CROWN HEIGHTS — A debate over Crown Heights development on Tuesday turned into a shouting match ended by police between the area’s assemblywoman and a fierce anti-rezoning activist.

At a Brooklyn Community Board 9 meeting Tuesday night, Assemblywoman Diana Richardson gave a speech to residents about various development-related issues in the neighborhood, including the controversial redevelopment of the Bedford-Union Armory.

Richardson, a former CB9 member, also took the opportunity to warn residents that, to protect against large developments in the future, the board should look again at studying changing land use rules in the area — alluding to an extremely contentious (and now stalled) push in CB9 for rezoning two years ago.
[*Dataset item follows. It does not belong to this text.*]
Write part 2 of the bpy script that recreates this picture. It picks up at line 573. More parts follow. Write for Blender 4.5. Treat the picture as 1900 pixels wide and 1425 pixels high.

“In the midst of all this development, Community Board 9, I can’t underscore to you [enough] the importance of doing responsible zoning,” Richardson said.

Following those words, the assemblywoman was shouted down by Alicia Boyd, who with her group, Movement to Protect the People, fought the rezoning plan. She believes it would lead to tall towers on Empire Boulevard, displacement of current residents and a speeding of gentrification — with protests, lawsuits and, in some cases, civil disobedience.

At Tuesday’s meeting, Boyd continued shouting at Richardson for several minutes as she spoke. The assemblywoman, speaking into a microphone, told the attendees to ignore Boyd and “focus on me.”

“We will not be able to do anything once the development — this is static. This is static,” she said, referring to Boyd. “We need to rezone.”

In an image taken from a video of Tuesday night's Brooklyn Community Board 9 meeting, activist Alicia Boyd, right, interrupts Assemblywoman Diana Richardson, left.

Richardson and Boyd continued shouting at one another for several minutes, a portion of which was filmed by an attendee of the meeting. In the video, Boyd can be heard swearing at the assemblywoman, telling her to “take that sh-t and shove it up your a--.”

The argument ended shortly after an NYPD officer intervened between the women in the back of the meeting room.

This is not the first time Boyd has shouted down an elected officials over rezoning in CB9. During debate of a possible zoning study in 2015, the activist got into a racially-charged shouting match with Councilmember Laurie Cumbo, who asked Boyd "you want to have fisticuffs right here?"

Since the board voted in May of 2015 to officially request the Department of City Planning begin a study of rezoning in the neighborhood, no movement has been made by the city to move forward with the effort.

However, at least two smaller zoning changes have moved forward in the neighborhood recently — one by a group of homeowners on Fenimore Street who want to preserve their single-family homes and another by a developer who wants to build two 16-story towers off Franklin Avenue.

The latter effort, by Cornell Realty, has already attracted the ire of Boyd and her group; at Tuesday's meeting, she and her supporters handed out flyers warning residents the "the shadows are coming," with an illustration of what the new buildings may look like near the Brooklyn Botanic Garden.